The prime minister and chancellor are ‘holding their nerve’ on spending reductions, and councils must do the same, she said.

‘Austerity is going to be here for another ten years, yet our residents depend on us for hundreds of services, so we need to start saying “we will”, rather than “we can’t”.’

However, she urged Osborne to set out a ‘new deal’ between Whitehall and local places through an extension of the government’s Community Budgets programme.

This would create financial certainty for all public services in a local area, with shared risk and reward between Whitehall and councils in tackling issues such as youth unemployment and growing demands for adult social care. Pilot programmes for the pooled spending initiative, which have included Westminster, showed the possible benefits for both service improvement and cost reduction, she added.

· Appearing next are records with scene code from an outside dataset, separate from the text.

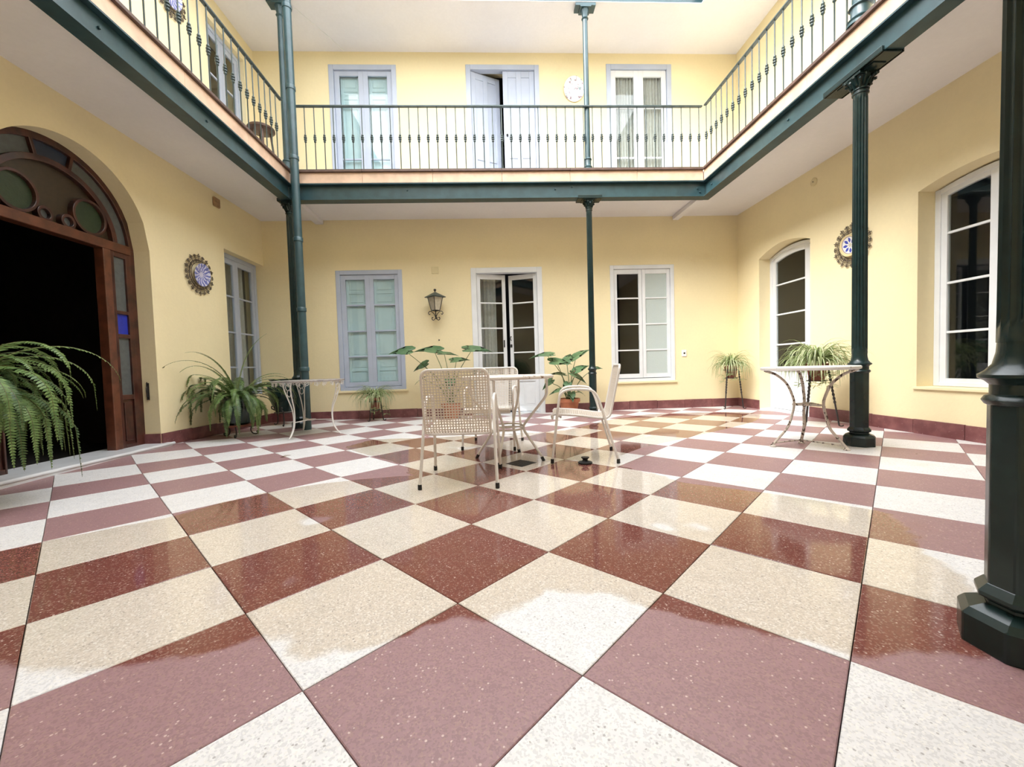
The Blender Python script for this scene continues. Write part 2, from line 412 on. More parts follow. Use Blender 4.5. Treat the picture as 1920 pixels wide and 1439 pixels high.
room('wall_back_room', XL-.1, XR+.1, YB+TH, YB+2.8, -.01, 3.1, '-y', M_int)
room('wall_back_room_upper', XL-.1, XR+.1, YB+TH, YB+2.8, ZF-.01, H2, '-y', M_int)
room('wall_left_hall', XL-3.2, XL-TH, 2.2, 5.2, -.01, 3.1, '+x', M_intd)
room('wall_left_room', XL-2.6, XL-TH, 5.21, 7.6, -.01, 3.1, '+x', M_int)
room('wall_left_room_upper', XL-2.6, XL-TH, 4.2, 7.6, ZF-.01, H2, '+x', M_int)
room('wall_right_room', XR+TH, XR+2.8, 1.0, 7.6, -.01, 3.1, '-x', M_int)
room('wall_front_room', XL, XR, YN-TH-2.5, YN-TH, -.01, 3.1, '+y', M_int)

# gallery slab (lower ceiling + upper walkway) and roof, as rings around the court
def ring(name, mat, z0, z1, out, inn):
    mb = MB(); x0, x1, y0, y1 = XL-out, XR+out, YN-out, YB+out; a0, a1, b0, b1 = OX0-inn, OX1+inn, OY0-inn, OY1+inn
    mb.box(x0, x1, b1, y1, z0, z1); mb.box(x0, x1, y0, b0, z0, z1); mb.box(x0, a0, b0, b1, z0, z1); mb.box(a1, x1, b0, b1, z0, z1)
    return mb.build(name, mat, kind='structure')
ring('ceiling_lower', M_ceil, H1, 3.345, -.0, .075)
ring('floor_gallery', M_ceil, 3.347, 3.49, -.0, .04)
ring('ceiling_upper', M_ceil, 5.7855, 6.05, .32, .16)
ring('ceiling_eaves', M_ceil, H2, 5.785, -.0, .0)
# stone fascia blocks and dark lip
def fascia(name, p0, p1, nrm, L0):
    p0, p1, nr = Vector(p0), Vector(p1), Vector(nrm); d = (p1-p0); Ln = d.length; d.normalize()
    root = thing(name, None, None, kind='structure')
    k = max(1, round(Ln/L0)); M = Matrix([[d.x, -nr.x, 0, p0.x], [d.y, -nr.y, 0, p0.y], [0, 0, 1, 0], [0, 0, 0, 1]])
    for i in range(k):
        a, b = Ln*i/k+.0015, Ln*(i+1)/k-.0015
        MB().box(a, b, .004+random.uniform(0, .002), .038, 3.347, 3.487, M).build('stone_slab', M_fascia, root, bevel=.003)
        MB().box(a, b, -.022, .16, 3.488, 3.52, M).build('edge_slab', M_lip, root, bevel=.004)
fascia('trim_1', (OX0, OY1, 0), (OX1, OY1, 0), (0, -1, 0), .95)
fascia('trim_2', (OX0, OY0, 0), (OX0, OY1, 0), (1, 0, 0), .95)
fascia('trim_3', (OX1, OY1, 0), (OX1, OY0, 0), (-1, 0, 0), .95)
fascia('trim_4', (OX1, OY0, 0), (OX0, OY0, 0), (0, 1, 0), .95)
ZB = 3.122
def beam(name, p0, p1, nrm, zb, zt, label, bolts=(), holes=0):
    p0, p1, nr = Vector(p0), Vector(p1), Vector(nrm); d = (p1-p0); Ln = d.length; d.normalize()
    M = Matrix([[d.x, -nr.x, 0, p0.x], [d.y, -nr.y, 0, p0.y], [0, 0, 1, 0], [0, 0, 0, 1]])
    root = thing(name, label, 'beam') if label else thing(name, None, None, kind='structure')
    MB().box(-.054, Ln+.054, .055, .075, zb+.014, zt-.0142, M).build('web', M_beam, root, bevel=.002)
    mb = MB(); e = .14 if abs(nr.y) > .5 else 0
    mb.add([M@Vector(q) for q in [(-e, 0, zb), (Ln+e, 0, zb), (Ln+e, .14, zb), (-e, .14, zb), (-e, 0, zb+.013), (Ln+e, 0, zb+.013), (Ln+e, .055, zb+.024), (-e, .055, zb+.024), (Ln+e, .14, zb+.013), (-e, .14, zb+.013)]],
           [(0, 1, 2, 3), (0, 1, 5, 4), (4, 5, 6, 7), (7, 6, 8, 9), (3, 2, 8, 9)])
    mb.build('bottom_flange', M_beam, root)
    MB().box(-e, Ln+e, 0, .14, zt-.014, zt, M).build('top_flange', M_beam, root)
    for (u, z) in bolts:
        b = MB(); b.lathe([(.0, 0), (.012, 0), (.012, .012), (.008, .016), (.0, .016)], 6, M=M@Matrix.Translation((u, .055, z))@Matrix.Rotation(PI/2, 4, 'X'))
        b.build('bolt', M_beam, root)
    return root
beam('steel_beam', (OX0, OY1, 0), (OX1, OY1, 0), (0, -1, 0), ZB, 3.345, 'green-grey steel beam across the back under the stone edge, facing the camera', [(1.55, 3.26), (3.62, 3.26), (3.86, 3.29), (5.67, 3.25), (5.71, 3.2)])
beam('steel_beam', (OX0, OY0, 0), (OX0, OY1, 0), (1, 0, 0), ZB, 3.345, 'green-grey steel beam running along the left gallery above the arched doorway', [(2.1, 3.25), (3.2, 3.25)])
beam('steel_beam', (OX1, OY1, 0), (OX1, OY0, 0), (-1, 0, 0), ZB, 3.345, 'green-grey steel beam running along the right gallery above the fluted column', [(1.6, 3.24), (.12, 3.24)])
beam('trim_7', (OX1, OY0, 0), (OX0, OY0, 0), (0, 1, 0), ZB, 3.345, None)
for nm, a_, b_, n_, lb in (('roof_beam', (OX0, OY1, 0), (OX1, OY1, 0), (0, -1, 0), 'upper green-grey beam along the very top edge of the picture'), ('trim_8', (OX0, OY0, 0), (OX0, OY1, 0), (1, 0, 0), None),
             ('trim_9', (OX1, OY1, 0), (OX1, OY0, 0), (-1, 0, 0), None), ('trim_10', (OX1, OY0, 0), (OX0, OY0, 0), (0, 1, 0), None)):
    beam(nm, a_, b_, n_, 5.787, 6.0, lb)
MB().box(3.05, 3.15, 5.94, YB, 3.115, H1-.002).build('trim_5', M_ceil, kind='structure', bevel=.004)
MB().box(-2.72, -2.60, 5.94, YB, 3.115, H1-.002).build('trim_6', M_ceil, kind='structure', bevel=.004)

# skirting: one piece per block
def skirt(name, p0, p1, nrm, gaps=()):
    p0, p1, nr = Vector(p0), Vector(p1), Vector(nrm); d = (p1-p0); Ln = d.length; d.normalize()
    M = Matrix([[d.x, -nr.x, 0, p0.x], [d.y, -nr.y, 0, p0.y], [0, 0, 1, 0], [0, 0, 0, 1]])
    root = thing(name, None, None, kind='structure'); edges = [0]+[g for gg in gaps for g in gg]+[Ln]
    for s in range(0, len(edges), 2):
        a, b = edges[s], edges[s+1]
        if b-a < .02: continue
        k = max(1, round((b-a)/.44))
        for i in range(k):
            u0, u1 = a+(b-a)*i/k+.002, a+(b-a)*(i+1)/k-.002
            z0 = gh(*(M@Vector((u0, 0, 0))).xy)
            MB().box(u0, u1, -.016-random.uniform(0, .003), .0, z0-.005, .138+z0+random.uniform(-.003, .003), M).build('skirting_block', M_skirt, root, bevel=.003)
skirt('baseboard_back', (XL, YB, 0), (XR, YB, 0), (0, -1, 0), [(ub(-.30), ub(.86))])
skirt('baseboard_left', (XL, YN, 0), (XL, YB, 0), (1, 0, 0), [(ul(3.04), ul(4.54))])
skirt('baseboard_right', (XR, YB, 0), (XR, YN, 0), (-1, 0, 0), [(RD[0], RD[1])])
mb = MB(); mb.box(XL-.16, XL-.001, 4.526, 4.539, 0, .165); mb.build('baseboard_arch', M_skirt, kind='structure')

# ---------------------------------------------------------------- windows and doors
def glaze(leaf, u0, u1, zs, y, mat, top=None):
    for k in range(len(zs)-1):
        z0, z1 = zs[k], zs[k+1]; mb = MB()
        if top and k == len(zs)-2:
            n = 8; poly = [(u0-.004, z0-.004), (u1+.004, z0-.004)]+[(u1-(u1-u0)*i/n, top(u1-(u1-u0)*i/n)+.004) for i in range(n+1)]
            mb.prism(poly, y, y+.004)
        else: mb.box(u0-.004, u1+.004, y, y+.004, z0-.004, z1+.004)
        mb.build('pane', mat[k] if isinstance(mat, list) else mat, leaf)
def make_leaf(root, u0, u1, z0, z1, bars, mat, gl, y0=.0, angle=0, hinge='L', st=.065, bottom=.09, topr=.075, panels=0, arch=None, th=.035, bar=.022):
    """one casement leaf; u,z in the frame of root; bars = heights of glazing bars"""
    hu = u0 if hinge == 'L' else u1
    W0, W1 = u0-hu, u1-hu
    mb = MB(); A = (lambda u: arch(u+hu)) if arch else (lambda u: z1)
    mb.box(W0, W0+st, 0, th, z0, A(W0+st)-.0 if arch else z1); mb.box(W1-st, W1, 0, th, z0, A(W1-st) if arch else z1)
    mb.box(W0+st, W1-st, 0, th, z0, z0+bottom)
    a, b = W0+st, W1-st; n = 8 if arch else 1
    poly = [(a+(b-a)*i/n, A(a+(b-a)*i/n)-topr) for i in range(n+1)]+[(b-(b-a)*i/n, A(b-(b-a)*i/n)) for i in range(n+1)]
    mb.prism(poly, 0, th)
    for zb_ in bars: mb.box(a, b, .004, th-.004, zb_-bar/2, zb_+bar/2)
    if panels:
        mb.box(a, b, 0, th, z0+panels-.035, z0+panels+.035)
    leaf = mb.build('leaf', mat, root, loc=(hu, y0, 0), bevel=.003)
    leaf.rotation_euler.z = angle if hinge == 'L' else -angle
    zlo = z0+(panels+.035 if panels else bottom)
    zs = [zlo]+[q for q in bars]+[(A((a+b)/2)-topr)]
    if gl: glaze(leaf, a, b, zs, .016, gl, (lambda u: A(u)-topr) if arch else None)
    if panels:
        pm = MB(); w_ = (b-a); zb0, zb1 = z0+bottom, z0+panels-.035
        pm.box(a-.003, b+.003, .012, .026, zb0, zb1)
        for q in range(2): pm.box(a+w_*q/2+.018, a+w_*(q+1)/2-.018, .006, .014, zb0+.035, zb1-.035)
        pm.build('panel', mat, leaf, bevel=.004)
    return leaf
def frame(root, W, z0, z1, mat, fw_=.07, y0=-.012, y1=.10, sill=True, arch=None, threshold=False):
    mb = MB(); A = arch or (lambda u: z1)
    n = 16 if arch else 1
    mb.box(0, fw_, y0, y1, z0, A(fw_)); mb.box(W-fw_, W, y0, y1, z0, A(W-fw_))
    a, b = fw_, W-fw_
    mb.prism([(a+(b-a)*i/n, A(a+(b-a)*i/n)-fw_) for i in range(n+1)]+[(b-(b-a)*i/n, A(b-(b-a)*i/n)) for i in range(n+1)], y0, y1)
    if sill: mb.box(a, b, y0, y1, z0, z0+fw_*.8)
    # inner stop moulding
    t = .018
    mb.box(fw_, fw_+t, .03, y1, z0, A(fw_)-fw_); mb.box(W-fw_-t, W-fw_, .03, y1, z0, A(W-fw_)-fw_)
    return mb.build('frame', mat, root, bevel=.005)
def shutter(root, u0, u1, z0, z1, y, mats, splits, name='shutter'):
    mb = MB(); st = .045; zz = [z0]+splits+[z1]
    mb.box(u0, u0+st, y, y+.022, z0, z1); mb.box(u1-st, u1, y, y+.022, z0, z1)
    for z in zz: mb.box(u0+st, u1-st, y, y+.022, max(z0, z-st/2), min(z1, z+st/2))
    sh = mb.build(name, mats, root, bevel=.003)
    for k in range(len(zz)-1):
        p = MB(); p.box(u0+st-.004, u1-st+.004, y+.01, y+.018, zz[k]+.01, zz[k+1]-.01)
        p.box(u0+st+.02, u1-st-.02, y+.004, y+.012, zz[k]+st/2+.02, zz[k+1]-st/2-.02)
        p.build('panel', mats, sh, bevel=.004)
    return sh
bars4 = lambda a, b: [a+(b-a)*k/4 for k in (1, 2, 3)]

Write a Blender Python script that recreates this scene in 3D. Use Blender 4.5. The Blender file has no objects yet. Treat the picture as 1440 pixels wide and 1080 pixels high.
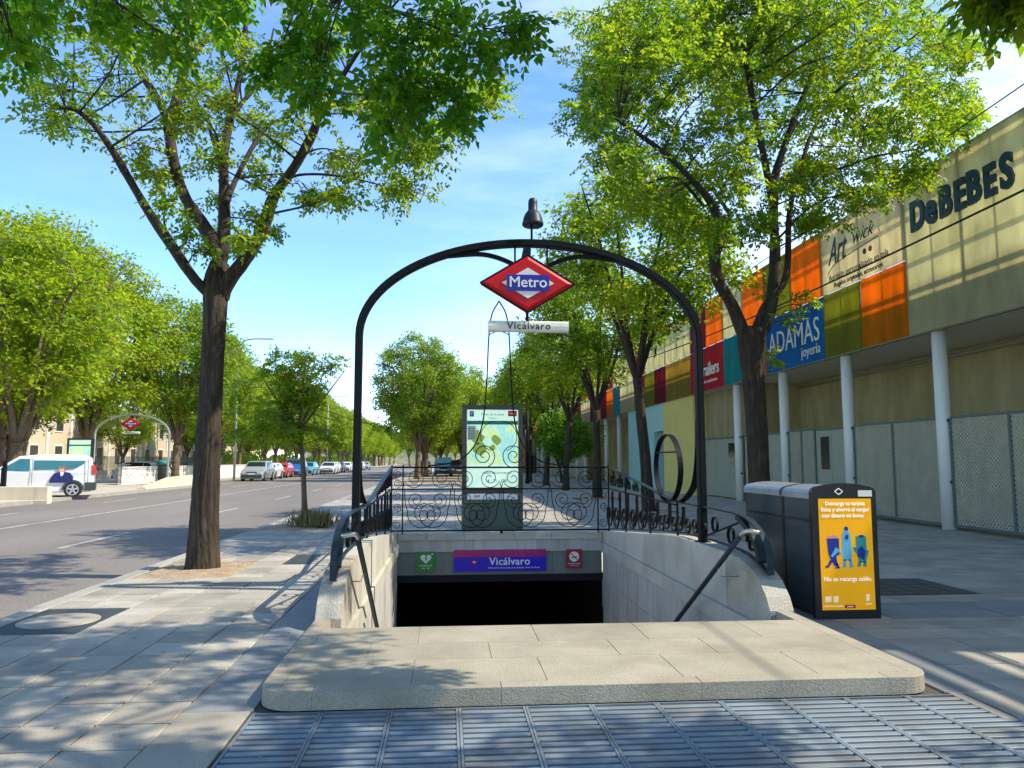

Local Public Service Reform Deals could allow all councils to adopt this approach.‘This way, we can work as one to deliver savings and improved services across every aspect of local life,’ Roe said.

‘With the chancellor’s help, local government doesn’t have to wheel out the begging bowl. It can start a national drive which will bring everyone, from the prime minister to an accident and emergency nurse, together behind one common goal of spending money on places and people, rather than in public service silos.’